Valentina Lisitsa, who has a formidable track record when it comes to mining the works of left-field composers, turns her attention to Alexander Scriabin with her new release, Nuance. While Scriabin was dramatically pushing at musical boundaries by the end of his short life, his early works are suffused with a fresh innocence – this selection from his lesser-known piano repertoire reflects the striking stylistic differences that characterised his all too brief career. Marking the 100th anniversary of the composer’s death in 1915 at the age of 43, Nuance will be released in October.

This is not Lisitsa’s first venture into Scriabin on disc. She featured on the recording of his complete works, released on Decca in April, earning this tribute from Audiophile Audition: “Lisitsa is an especially fine pianist who captures the special Scriabin feeling in her performances, which combine sensitivity and expressiveness with a command of dynamics.” She now returns to the enigmatic Russian Symbolist master after acclaimed albums devoted to the similarly iconoclastic Philip Glass and Michael Nyman, and to challenging Études by Schumann and Chopin.

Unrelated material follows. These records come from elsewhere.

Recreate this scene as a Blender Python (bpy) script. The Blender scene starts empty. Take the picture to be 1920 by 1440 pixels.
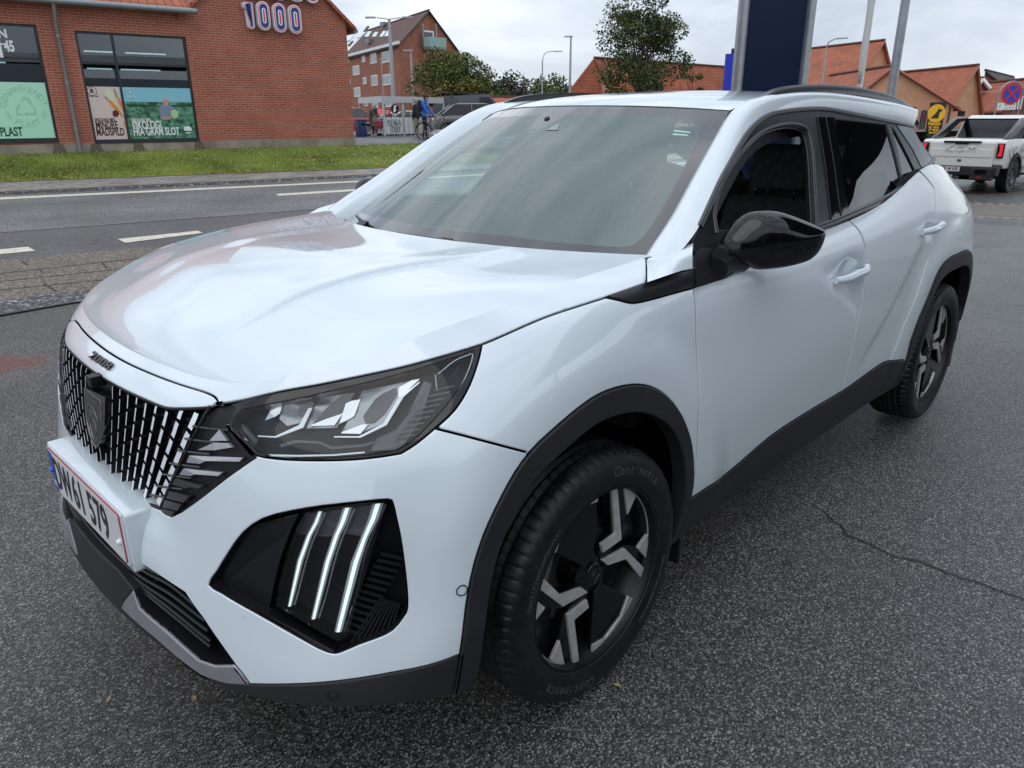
import bpy, bmesh, math, random
import numpy as np
from mathutils import Vector, Matrix
from mathutils.bvhtree import BVHTree
from mathutils.geometry import delaunay_2d_cdt
random.seed(7); np.random.seed(7)
SC = bpy.context.scene
COL = SC.collection
rad = math.radians
# ---------------------------------------------------------------- camera
CAM = np.array([1.2774, 1.8320, 1.4185])
YAW, PITCH, ROLL, FPX = -2.3639, -0.3441, -0.0050, 1391.1
_cy, _sy, _cp, _sp = math.cos(YAW), math.sin(YAW), math.cos(PITCH), math.sin(PITCH)
FWD = np.array([_cy*_cp, _sy*_cp, _sp]); _r = np.array([_sy, -_cy, 0.0]); _u = np.cross(_r, FWD)
RIGHT = math.cos(ROLL)*_r + math.sin(ROLL)*_u
UP = -math.sin(ROLL)*_r + math.cos(ROLL)*_u
cam_d = bpy.data.cameras.new('camera'); cam = bpy.data.objects.new('camera', cam_d); COL.objects.link(cam)
cam_d.sensor_width = 36.0; cam_d.lens = FPX/1920*36.0; cam_d.clip_start = 0.05; cam_d.clip_end = 2000
cam.matrix_world = Matrix([[RIGHT[0], UP[0], -FWD[0], CAM[0]], [RIGHT[1], UP[1], -FWD[1], CAM[1]], [RIGHT[2], UP[2], -FWD[2], CAM[2]], [0, 0, 0, 1]])
SC.camera = cam

def ray(u, v):
    d = RIGHT*((u-960)/FPX) - UP*((v-720)/FPX) + FWD
    return d/np.linalg.norm(d)
def dep(u, v, d):                     # point at depth d along the optical axis
    return CAM + d*(RIGHT*((u-960)/FPX) - UP*((v-720)/FPX) + FWD)
def onax(u, v, ax, val):
    d = ray(u, v); return CAM + d*((val-CAM[ax])/d[ax])
def topx(P):
    q = np.atleast_2d(P)-CAM
    x, y, z = q@RIGHT, q@UP, q@FWD
    return np.stack([960+FPX*x/z, 720-FPX*y/z], 1)

# ---------------------------------------------------------------- world, sun, exposure
SUN_EL, SUN_AZ = rad(48), rad(60)
w = bpy.data.worlds.new('World'); SC.world = w; w.use_nodes = True
nt = w.node_tree; nt.nodes.clear()
def N(t, ty, **kw):
    n = t.nodes.new(ty)
    for k, v in kw.items():
        if k in n.inputs: n.inputs[k].default_value = v
        else: setattr(n, k, v)
    return n
wo = N(nt, 'ShaderNodeOutputWorld'); bg = N(nt, 'ShaderNodeBackground')
sky = N(nt, 'ShaderNodeTexSky', sky_type='NISHITA', sun_disc=False, sun_elevation=SUN_EL, sun_rotation=SUN_AZ)
tc = N(nt, 'ShaderNodeTexCoord')
mp = N(nt, 'ShaderNodeMapping'); mp.inputs['Scale'].default_value = (1.0, 1.0, 3.2)
n1 = N(nt, 'ShaderNodeTexNoise'); n1.inputs['Scale'].default_value = 2.6; n1.inputs['Detail'].default_value = 7; n1.inputs['Roughness'].default_value = .52
n1.inputs['Distortion'].default_value = .35
cr = N(nt, 'ShaderNodeValToRGB')
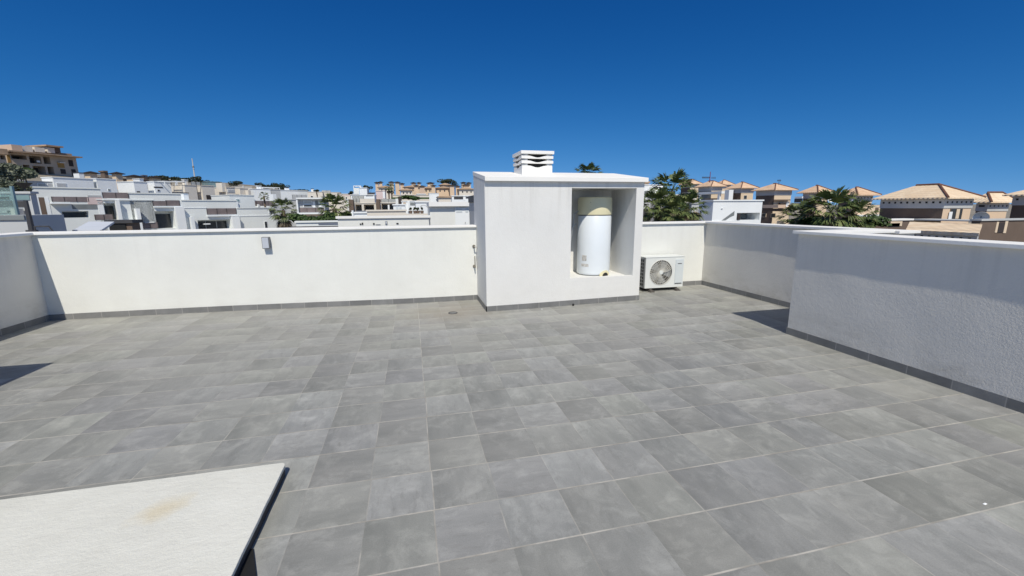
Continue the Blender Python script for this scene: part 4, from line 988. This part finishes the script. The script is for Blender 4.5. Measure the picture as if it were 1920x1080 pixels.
MB().box(p1.x-loc.x-.04,p1.x-loc.x+.02,-.04,.04,-.8,zt_+.05).build("post",m_teal,t)
# leaning lamp post with dark head
b0=onY(60,433,11); b1=onY(48,376,11); t=thing("leaning_post","dark leaning metal post with a small base, rising behind the left end of the parapet","post",tuple(b0))
MB().tube((0,0,0),tuple(b1-b0),.05,.035,n=8).build("pole",m_darkg,t); MB().lathe((0,0,-.1),[(0,.12),(.09,.12),(.10,0)],12).build("base",m_darkg,t)
b=onY(46,352,45); t=thing("street_lamp","dark flat-headed street lamp above the neighbouring roof at far left","street lamp",tuple(b))
zt_=pxz(b.x,b.y,346)-b.z; MB().tube((0,0,-3),(0,0,zt_),.09,.07,n=6).build("pole",m_darkg,t)
MB().lathe((0,0,zt_),[(0,.14),(.55,.14),(.12,-.3),(0,-.3)],14).build("lamp_head",m_darkg,t)
# small bent handrail behind the parapet
a_=onY(66,430,9.5); c_=onY(92,427,9.5); t=thing("handrail","thin bent metal handrail just behind the left part of the parapet","handrail",tuple(a_))
w_=c_.x-a_.x; MB().tube((0,0,-.2),(0,0,.05),.012).tube((0,0,.05),(w_,0,.05),.012).tube((w_,0,.05),(w_+.06,0,-.06),.012).tube((w_+.06,0,-.06),(w_+.4,0,-.07),.012).build("rail_tube",m_darkg,t)
# sloping white cover and dark shed just behind the parapet
t=thing("sun_sail","pale sloping fabric canopy behind the parapet below the broad bare villa wall","canopy",tuple(onY(170,431,16)))
o_=Vector(t.location); Q=[onY(138,431,14.5),onY(190,431,14.5),onY(214,415.5,18),onY(166,415.5,18)]
vs=[tuple(v-o_) for v in Q]; vs+=[(v[0],v[1],v[2]-.06) for v in vs]
MB().add(vs,[(0,1,2,3),(7,6,5,4),(0,4,5,1),(1,5,6,2),(2,6,7,3),(3,7,4,0)]).build("fabric",m_sail,t)
for v in Q[:2]: MB().tube(tuple(v-o_),tuple(v-o_+Vector((0,0,-1.2))),.03).build("pole",m_met,t)
bld("shed","dark brown garden shed with a black opening beside the pale fabric canopy",Plane(220,19,0),200,243,418.5,m_brn,[('panel',201,232,420,431,m_black,"opening")],D=.5,cat="shed",cop=m_darkg)

# ---------------------------------------------------------------- vegetation
def leafquad(mb,c,sz,rnd):
    a=Vector((rnd.gauss(0,1),rnd.gauss(0,1),rnd.gauss(0,1))).normalized(); b=a.orthogonal().normalized()
    u=a*sz*rnd.uniform(.6,1.3); v=b*sz*rnd.uniform(.35,.7)
    k=len(mb.v); mb.v+=[tuple(c-u),tuple(c+v),tuple(c+u),tuple(c-v)]; mb.f.append((k,k+1,k+2,k+3))
def crown_mesh(rx,rz,n,sz,seed,lobes=7):
    rnd=random.Random(seed); mb=MB(); L=[]
    for i in range(lobes):
        a=rnd.uniform(0,6.283); r=rnd.uniform(.15,.72)*rx; L.append((Vector((r*math.cos(a),r*math.sin(a),rnd.uniform(-.45,.5)*rz)),rnd.uniform(.35,.6)))
    for i in range(n):
        c,k=rnd.choice(L); d=Vector((rnd.gauss(0,1),rnd.gauss(0,1),rnd.gauss(0,1))).normalized()*rnd.uniform(.55,1.0)**.5
        leafquad(mb,c+Vector((d.x*rx*k,d.y*rx*k,d.z*rz*k)),sz,rnd)
    return mb
def tree(lab,px,ytop,ybot,Y,wpx,mat,seed,name="pine_tree",cat="tree",n=900,sz=None,group=None,trunk=True):
    x,y=at(px,Y); k=Y/ray(px,395).y/F; rx=wpx*k/2; z1_=pxz(x,y,ytop); z0_=pxz(x,y,ybot); rz=(z1_-z0_)/2; g=gz(x,y)
    t=thing(name,lab,cat,(x,y,g),0,group)
    o=crown_mesh(rx,rz,n,sz or max(rx*.09,.1),seed).build("crown",mat,t); o.location=(0,0,(z0_+z1_)/2-g)
    if trunk:
        mb=MB(); zc=(z0_+z1_)/2-g; r=max(.12,rx*.06); mb.tube((0,0,-.5),(.1*rx,0,zc*.6),r*1.3,r,n=7); mb.tube((.1*rx,0,zc*.6),(0,0,zc+rz*.3),r,r*.3,n=7)
        for a in (0,2.1,4.2): mb.tube((.05*rx,0,zc*.8),(math.cos(a)*rx*.5,math.sin(a)*rx*.5,zc+rz*.2),r*.5,r*.15,n=5)
        mb.build("trunk",m_bark,t)
    return t
GP="dark pines on the left skyline"
for i,(px,yt,yb,w,lab) in enumerate([(305,328.5,342,44,"low dark pine right of the third tan skyline tower"),(338,331,342,26,"dark pine just above the two white pergolas"),(356,333,343,22,"small dark pine right of the white pergolas"),
  (374,328.5,346,26,"tallest rounded dark pine at the foot of the radio mast"),(391,336,348,20,"dull green pine right of the tallest one"),(407,340,345,26,"thin dark pine top behind the glass roof hut"),
  (447,338.5,350,26,"dark pine cluster right of the cream chimney tower"),(492,342,355,20,"round dark pine above the long white pergola, left one"),(504,343,355,22,"dark pine between the two round ones over the long pergola"),
  (526,340.5,356,30,"broad dark pine above the long white pergola, right one"),(538,347,357,20,"lower end of the pine clump over the plain white villas"),
  (597,355,360,12,"tiny dark tree top behind the round-capped chimney"),(660,358,366,9,"small dark tree left of the bright roof hut"),(694,346.5,360,22,"dark pine right of the bright roof hut"),
  (838,335.5,347,34,"wide dark pine crowning the distant orange complex"),(853,336.5,350,18,"narrow dark pine at the right end of the hilltop pine clump")]):
    tree(lab,px,yt,yb,150 if px<560 else (245 if px>800 else 110),w,m_pine,20+i,n=700,group=GP if px<560 else None)
tree("blue-grey distant rounded roof-like tree clump right of the skyline pines",563,354,359,150,30,m_pine,77,n=400)
# hillside bushes at far left
for i,(px,yt,yb,Y,w,m,lab) in enumerate([(-8,292,372,50,70,m_olive,"big pale olive tree on the slope at the left frame edge"),(38,305,334,62,56,m_olive,"grey-green bush on the slope before the apartment block"),
  (60,312,332,80,34,m_shrub,"darker green shrub in front of the apartment block's lower balcony"),(26,332,366,46,56,m_olive,"lowest olive bush above the neighbouring glass balustrade"),(52,318,338,66,30,m_olive,"small olive bush between the slope and the apartment block")]):
    tree(lab,px,yt,yb,Y,w,m,40+i,name="olive_tree" if m is m_olive else "shrub",n=2200,sz=.22)
# ---- palms
def palm(lab,px,Y,ytop,ybot,wpx,seed,ztr=None,nl=40,skirt=True,droop=1.0,name="palm_tree",up=.0,trunk_r=.16,group=None):
    rnd=random.Random(seed); x,y=at(px,Y); k=Y/ray(px,395).y/F; rad=wpx*k/2
    z1_=pxz(x,y,ytop); zb_=pxz(x,y,ybot); g=gz(x,y); H=z1_-zb_; zc=(z1_-H*.48)-g
    t=thing(name,lab,"palm tree",(x,y,g),0,group)
    fr=MB(); dr=MB()
    for i in range(nl+(18 if skirt else 0)):
        dry=i>=nl
        az=i*2.39996+rnd.uniform(-.2,.2); el=math.asin(max(-1,min(1,.97-1.75*((i+.5)/nl)**1.15)))  if not dry else rnd.uniform(R(-85),R(-55))
        L=rad*rnd.uniform(.50,.60)*(1 if not dry else .8); mb=dr if dry else fr
        d=Vector((math.cos(az)*math.cos(el),math.sin(az)*math.cos(el),math.sin(el)))
        o=Vector((0,0,zc-(.25*rad if dry else 0))); tip=o+Vector((d.x*L,d.y*L,d.z*L*(max(.95,H/2/rad) if not dry else 1.15)))
        side=d.cross(Vector((0,0,1))).normalized(); w=.016*rad
        kk=len(mb.v); mb.v+=[tuple(o-side*w),tuple(o+side*w),tuple(tip+side*w*.6),tuple(tip-side*w*.6)]; mb.f.append((kk,kk+1,kk+2,kk+3))
        up_=side.cross(d).normalized(); nb=17; FL=rad*rnd.uniform(.50,.62)
        for b in range(nb):
            th=R(-68+136*b/(nb-1))+rnd.uniform(-.04,.04); bl=FL*(.78+.22*math.cos(th))*rnd.uniform(.85,1.05)
            bd=(d*math.cos(th)+side*math.sin(th)).normalized()
            bd=(bd+up_*rnd.uniform(-.14,.14)).normalized()
            m_=tip+bd*bl*.58; e=tip+bd*bl-Vector((0,0,bl*(.16*droop+.18*abs(math.sin(th)))))
            bw=side.cross(bd) if abs(side.dot(bd))<.9 else up_
            wv=(bd.cross(up_)).normalized()*bl*.074
            kk=len(mb.v); mb.v+=[tuple(tip),tuple(m_-wv),tuple(m_+wv),tuple(e)]; mb.f+=[(kk,kk+1,kk+2),(kk+1,kk+3,kk+2)]
    fr.build("crown",m_palm,t)
    if skirt: dr.build("dry_skirt",m_dry,t)
    mb=MB(); zz_=zc; n=10; off=rnd.uniform(-.2,.2)
    for i in range(n):
        a=i/n; b=(i+1)/n; r0=trunk_r*(1.25-.35*a)*(1.08 if i%2 else 1); r1=trunk_r*(1.25-.35*b)
        mb.tube((off*(1-a)**2,0,-.4+(zz_+.4)*a),(off*(1-b)**2,0,-.4+(zz_+.4)*b),r0,r1,n=9,caps=False)
    mb.build("trunk",m_trunk,t)
    return t
palm("slim fan palm standing in front of the pale villa right of the small upright window",531,40,374,416,54,3,nl=24,trunk_r=.17)
palm("fuller fan palm right of the framed villa with the tinted balcony",627,40,366,417,66,5,nl=30,trunk_r=.2)
palm("tallest fan palm of the large clump right of the heater housing",1258,26,321,398,90,11,nl=32,trunk_r=.2,up=.2)
palm("lower left fan palm of the large clump, against the heater housing side",1233,24,350,424,84,12,nl=28,trunk_r=.18)
palm("lower right fan palm of the large clump, before the grey villa side",1288,25,362,424,80,13,nl=28,trunk_r=.18)
palm("short middle fan palm filling the base of the large clump",1259,23,372,430,78,14,nl=28,trunk_r=.18)
palm("fan palm whose crown just tops the roof of the heater housing",1101,30,308,352,58,15,nl=30)
palm("broad bushy palm behind the grey corner wall, centre of its thicket",1558,20,370,428,108,16,nl=34,trunk_r=.22)
palm("low dark palm at the left of the bushy thicket",1500,22,394,432,80,17,nl=30,skirt=False)
palm("spiky palm leaning right, at the right of the bushy thicket",1604,20,386,432,78,18,nl=28,skirt=False)
palm("left one of two small distant palms among the orange towers",731,190,342,362,16,19,nl=18,trunk_r=.3)
palm("right one of two small distant palms among the orange towers",737,188,343,362,16,21,nl=18,trunk_r=.3)
palm("small palm on the roof terrace behind the reddish railing",498,88,362,374,20,22,nl=18,skirt=False)
for i,(px,yt,yb,Y,w,lab) in enumerate([(560,400,420,38,40,"green shrub between the slim palm and the framed villa"),(590,404,422,37,40,"low shrub under the balcony of the framed villa"),
  (612,398,420,38,34,"green shrub left of the fuller palm"),(648,398,418,40,26,"dense shrub at the right foot of the fuller palm"),(762,366,374,96,26,"dark garden tree right of the dark green slot"),(782,368,376,95,20,"dark garden shrub behind the bright box extension"),
  (1515,406,428,21,60,"low hedge shrub at the left foot of the bushy thicket"),(1640,404,428,20,56,"dark low shrub at the right end of the bushy thicket"),(1300,396,424,27,24,"brownish dry shrub right of the large palm clump")]):
    tree(lab,px,yt,yb,Y,w,m_shrub if i<8 else m_dry,60+i,name="shrub",cat="shrub",n=900,sz=.13 if Y<60 else .25,trunk=False)
for i,(px,yt,w,lab) in enumerate([(770,393,6,"leftmost and tallest potted plant on the planter wall"),(778,399,5,"short potted plant, second on the planter wall"),(784,396,6,"round potted plant in the middle of the planter wall"),(791,400,5,"small potted plant at the right end of the planter wall")]):
    x,y=at(px,30.4); z=pxz(x,y,404); k=30/ray(px,395).y/F
    t=thing("potted_plant",lab,"potted plant",(x,y,z+.13),0,"potted plants on the planter wall")
    MB().lathe((0,0,0),[(0,0),(.10,0),(.13,.2),(0,.2)],12).build("pot",m_brn,t)
    h=pxz(x,y,yt)-z-.13; o=crown_mesh(w*k/2,max(.12,(h-.2)/2),140,.05,90+i).build("leaves",m_pine,t); o.location=(0,0,.2+max(.12,(h-.2)/2))
t=thing("curved_lamp","thin curved lamp arm over the bright white box extension","lamp",tuple(onY(803,392,24)))
MB().tube((0,0,-.6),(0,0,.05),.02).tube((0,0,.05),(-.15,0,.2),.018).tube((-.15,0,.2),(-.36,0,.2),.018).build("arm",m_gr,t)
MB().lathe((-.38,0,.12),[(0,.08),(.05,.06),(.06,0),(0,0)],12).build("lamp_head",m_gr,t)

Scriabin’s early music, delightfully easy on the ear, shows the influence of Chopin, which explains the profusion of such titles as Mazurka, Polonaise, Impromptu, Nocturne, Scherzo, Prélude, Étude and Waltz. The digital version of Nuance includes four extra tracks: the Étude op.49, no.1, the Mazurka in B minor, Feuille d’album in F sharp major and what is possibly the first recording of the Duett in D minor for two sopranos and piano.